Exercise
Take the listing from its first line through the line that contains "return np.where(inside, -d, d)" and please retype those lines exactly, leaving out the pictures.

Given material

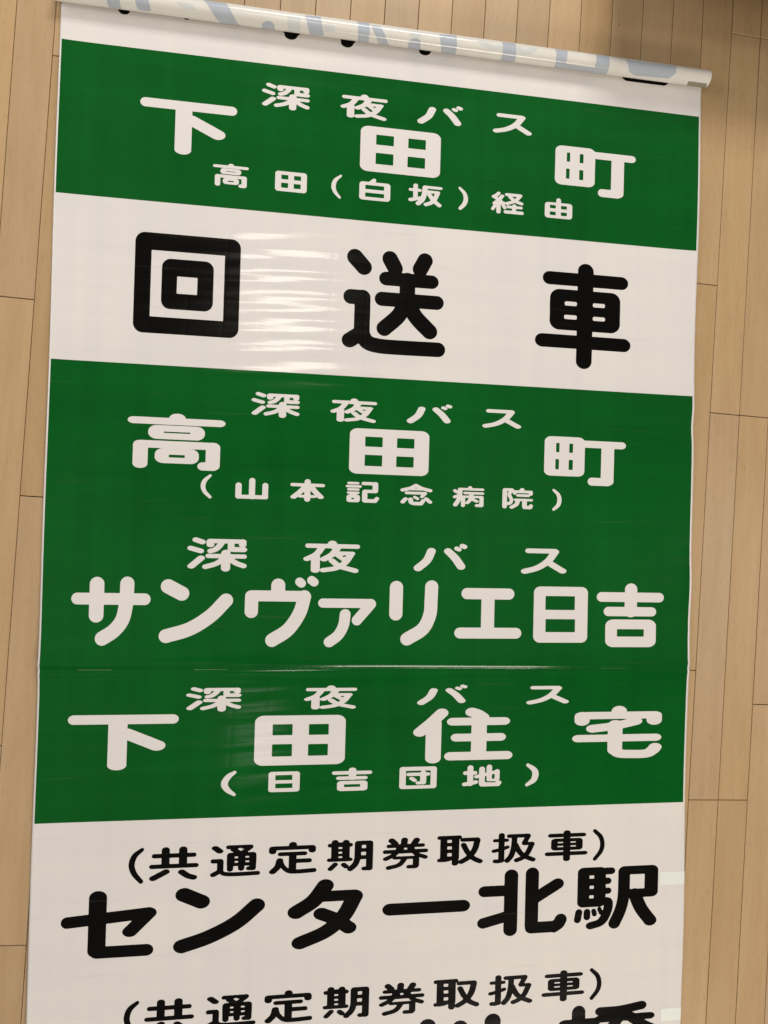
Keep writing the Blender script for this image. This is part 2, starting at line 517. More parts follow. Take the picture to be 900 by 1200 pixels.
def poly_sdf(X, Y, P):
    d = np.full(X.shape, 1e9); inside = np.zeros(X.shape, bool)
    n = len(P)
    for i in range(n):
        ax, ay = P[i]; bx, by = P[(i+1) % n]
        dx, dy = bx-ax, by-ay
        t = np.clip(((X-ax)*dx+(Y-ay)*dy)/(dx*dx+dy*dy+1e-12), 0, 1)
        d = np.minimum(d, np.hypot(X-ax-t*dx, Y-ay-t*dy))
        cond = ((ay > Y) != (by > Y))
        xi = ax + (Y-ay)*dx/(dy if abs(dy) > 1e-12 else 1e-12)
        inside ^= (cond & (X < xi))
    return np.where(inside, -d, d)


def glyph_field(frame, ops, h, mapper=None):
    """ops: ('s'|'c', rx, ry, pts[, weights]) strokes (straight/curved); ('b', tl, br, rx, ry) rounded box;
       ('h', tl, br) square hole; ('p', pts) filled polygon; a leading '-' cuts away"""
    mp = mapper or (lambda x, y: pt(frame, x, y))
    allp = []
    prep = []
    xs = [p for o in ops for p in (o[3] if o[0].strip('-') in 'sc' else (o[1] if o[0].strip('-') == 'p' else [o[1], o[2]]))]
    mx = sum(p[0] for p in xs)/len(xs); my = sum(p[1] for p in xs)/len(xs)
    e = frame[2]*2.0
    a, b = mp(mx-e, my), mp(mx+e, my); c, d = mp(mx, my-e), mp(mx, my+e)
    sx = abs(b[0]-a[0])/(2*e); sy = abs(d[1]-c[1])/(2*e)
    for o in ops:
        k = o[0].strip('-'); cut = o[0].startswith('-')
        if k in ('s', 'c'):
            rx, ry = o[1]*sx, o[2]*sy
            P = [mp(*q[:2]) for q in o[3]]
            W = list(o[4]) if len(o) > 4 else [1.0]*len(P)
            if k == 's' and not cut:
                P = snap(P)
            P = [(p[0]/rx, p[1]/ry) for p in P]
            if k == 'c' and len(P) > 2:
                PW = catmull([(p[0], p[1], w) for p, w in zip(P, W)])
                P = PW[:, :2].tolist(); W = PW[:, 2].tolist()
            prep.append((k, cut, rx, ry, P, W))
            for p in P:
                allp += [((p[0]-1)*rx, (p[1]-1)*ry), ((p[0]+1)*rx, (p[1]+1)*ry)]
        elif k == 'b' or k == 'h':
            A, B = mp(*o[1]), mp(*o[2])
            if k == 'b':
                rx, ry = o[3]*sx, o[4]*sy
                prep.append(('b', cut, rx, ry, (A, B), None))
                allp += [A, B]
            else:
                r = 0.0012
                prep.append(('b', True, r, r, (A, B), None))
        elif k == 'p':
            P = [mp(*q) for q in o[1]]
            prep.append(('p', cut, 1, 1, P, None))
            if not cut: allp += P
    allp = np.array(allp)
    lo = allp.min(0)-2.5*h; hi = allp.max(0)+2.5*h
    nu = int((hi[0]-lo[0])/h)+2; nv = int((hi[1]-lo[1])/h)+2
    us = lo[0]+h*np.arange(nu); vs = lo[1]+h*np.arange(nv)
    U, V = np.meshgrid(us, vs)
    F = np.full(U.shape, 1e3)
    for k, cut, rx, ry, P, W in prep:
        if k in ('s', 'c'):
            f = seg_sdf(U/rx, V/ry, P, W)*min(rx, ry)
        elif k == 'b':
            (x0, y0), (x1, y1) = P
            cx, cy = (x0+x1)/2, (y0+y1)/2
            hx, hy = (x1-x0)/2, (y1-y0)/2
            qx = np.abs(U-cx)/rx-hx/rx+1; qy = np.abs(V-cy)/ry-hy/ry+1
            f = (np.hypot(np.maximum(qx, 0), np.maximum(qy, 0)) + np.minimum(np.maximum(qx, qy), 0) - 1)*min(rx, ry)
        else:
            f = poly_sdf(U, V, P)
        F = np.maximum(F, -f) if cut else np.minimum(F, f)
    return us, vs, F


def contour_mesh(us, vs, F):
    """filled polygon mesh of F<0 (marching squares); returns 2-D points and faces"""
    F = np.where(np.abs(F) < 1e-7, -1e-7, F)
    ins = F < 0
    nv, nu = F.shape
    U, V = np.meshgrid(us, vs)
    gid = np.full(F.shape, -1)
    pts = []
    k = int(ins.sum())
    gid[ins] = np.arange(k)
    P = [np.stack([U[ins], V[ins]], -1)]
    # horizontal edge crossings
    hx = ins[:, :-1] != ins[:, 1:]
    t = F[:, :-1]/(F[:, :-1]-F[:, 1:]+1e-30)
    hid = np.full(hx.shape, -1); n = int(hx.sum()); hid[hx] = k+np.arange(n); k += n
    X = U[:, :-1]+t*(U[:, 1:]-U[:, :-1]); P.append(np.stack([X[hx], V[:, :-1][hx]], -1))
    vx = ins[:-1, :] != ins[1:, :]
    t = F[:-1, :]/(F[:-1, :]-F[1:, :]+1e-30)
    vid = np.full(vx.shape, -1); n = int(vx.sum()); vid[vx] = k+np.arange(n); k += n
    Y = V[:-1, :]+t*(V[1:, :]-V[:-1, :]); P.append(np.stack([U[:-1, :][vx], Y[vx]], -1))
    P = np.vstack(P)
    c = [gid[:-1, :-1], gid[:-1, 1:], gid[1:, 1:], gid[1:, :-1]]           # corners 0..3 clockwise on the sheet
    e = [hid[:-1, :], vid[:, 1:], hid[1:, :], vid[:, :-1]]                 # edges 0-1,1-2,2-3,3-0
    code = (ins[:-1, :-1]*1 + ins[:-1, 1:]*2 + ins[1:, 1:]*4 + ins[1:, :-1]*8)
    faces = []
    for cs in range(1, 16):
        msk = code == cs
        if not msk.any():
            continue
        if cs == 5:
            polys = [[('c', 0), ('e', 0), ('e', 3)], [('c', 2), ('e', 2), ('e', 1)]]
        elif cs == 10:
            polys = [[('c', 1), ('e', 1), ('e', 0)], [('c', 3), ('e', 3), ('e', 2)]]
        else:
            poly = []
            for i in range(4):
                if cs >> i & 1: poly.append(('c', i))
                if (cs >> i & 1) != (cs >> ((i+1) % 4) & 1): poly.append(('e', i))
            polys = [poly]
        for poly in polys:
            A = np.stack([(c if a == 'c' else e)[i][msk] for a, i in poly], -1)
            faces += A[:, ::-1].tolist()
    return P, faces


G = {}       # traced characters: key -> (frame, ops)
CACHE = {}


def trace(key, frame, ops):
    G[key] = (frame, ops)


def outline(key):
    if key not in CACHE:
        frame, ops = G[key]
        CACHE[key] = contour_mesh(*glyph_field(frame, ops, 0.0011))
    return CACHE[key]


def put(key, parent, mat, eps, box=None, dv=0.0, ch=None):
    """print a traced character; box = picture points touching its left, right, top and bottom"""
    P, F = outline(key)
    P = P.copy()
    if box is not None:
        (lx, ly, rx, ry, tx, ty, bx, by) = box
        u0 = unproj(lx, ly)[0]; u1 = unproj(rx, ry)[0]; v0 = unproj(tx, ty)[1]; v1 = unproj(bx, by)[1]
        lo, hi = P.min(0), P.max(0)
        P = (P-lo)/(hi-lo)*np.array([u1-u0, v1-v0])+np.array([u0, v0])
    P[:, 1] += dv
    Z = H(P[:, 0], P[:, 1])+eps
    me = mesh_from('character', np.stack([P[:, 0], -P[:, 1], Z], -1).tolist(), F)
    o = link('character', me, mat, parent)
    colour = 'white' if mat is M_WHITE else 'black'
    o['label'] = '%s printed character %s' % (colour, ch or key.rstrip('0123456789'))
    return o


# ---- traced stroke by stroke (frame = picture x, y of the origin and units per picture pixel)
trace('深', (210, 630, 10), [
    ('s', 40, 28, [(198, 24), (272, 50)]), ('s', 38, 27, [(136, 122), (254, 155)]), ('s', 45, 28, [(142, 333), (258, 238)]),
    ('s', 45, 25, [(370, 41), (745, 45)]), ('s', 45, 27, [(365, 48), (368, 84)]), ('s', 44, 25, [(745, 45), (744, 88)]),
    ('c', 38, 26, [(500, 60), (470, 100), (425, 138), (368, 156)]),
    ('s', 40, 25, [(611, 60), (611, 140), (755, 140)]), ('s', 44, 29, [(640, 142), (753, 138)]),
    ('s', 30, 25, [(340, 215), (763, 220)]), ('s', 54, 40, [(548, 182), (544, 357)]),
    ('c', 38, 27, [(520, 250), (430, 305), (308, 340)]), ('c', 38, 28, [(590, 250), (670, 300), (753, 331)])])
trace('夜', (350, 625, 10), [
    ('s', 56, 40, [(395, 126), (395, 140)]), ('s', 28, 25, [(105, 145), (690, 155)]),
    ('c', 42, 25, [(265, 175), (205, 245), (95, 298)]), ('s', 52, 30, [(197, 270), (193, 431)]),
    ('c', 45, 26, [(450, 175), (395, 245), (295, 302)]), ('s', 38, 22, [(480, 234), (624, 236)]),
    ('c', 42, 25, [(615, 240), (545, 340), (440, 405), (288, 430)]), ('c', 40, 26, [(390, 320), (480, 385), (660, 438)]),
    ('s', 40, 25, [(440, 240), (560, 325)]),
    ('-c', 6, 6, [(415, 280), (440, 305), (475, 325)]), ('-p', [(505, 262), (545, 262), (525, 279)])])
trace('バ', (480, 625, 4.737), [
    ('c', 24, 18, [(120, 99), (95, 150), (46, 192)]), ('c', 24, 18, [(212, 99), (250, 136), (284, 184)], [0.92, 1, 1]),
    ('s', 14, 11, [(260, 84), (273, 90)]), ('s', 15, 12, [(291, 70), (304, 75)])])
trace('ス', (480, 625, 4.737), [
    ('s', 18, 13, [(658, 97), (805, 99)]), ('c', 22, 14, [(806, 103), (765, 155), (705, 192), (638, 210)]),
    ('s', 22, 14, [(765, 160), (846, 209)])])
trace('下', (70, 820, 6), [
    ('s', 42, 33, [(102, 140), (797, 134)]), ('s', 67, 33, [(410, 150), (404, 460)]), ('s', 62, 36, [(470, 236), (683, 319)])])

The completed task
Keep writing the Blender script for this image. This is part 2, starting at line 517. More parts follow. Take the picture to be 900 by 1200 pixels.
def poly_sdf(X, Y, P):
    d = np.full(X.shape, 1e9); inside = np.zeros(X.shape, bool)
    n = len(P)
    for i in range(n):
        ax, ay = P[i]; bx, by = P[(i+1) % n]
        dx, dy = bx-ax, by-ay
        t = np.clip(((X-ax)*dx+(Y-ay)*dy)/(dx*dx+dy*dy+1e-12), 0, 1)
        d = np.minimum(d, np.hypot(X-ax-t*dx, Y-ay-t*dy))
        cond = ((ay > Y) != (by > Y))
        xi = ax + (Y-ay)*dx/(dy if abs(dy) > 1e-12 else 1e-12)
        inside ^= (cond & (X < xi))
    return np.where(inside, -d, d)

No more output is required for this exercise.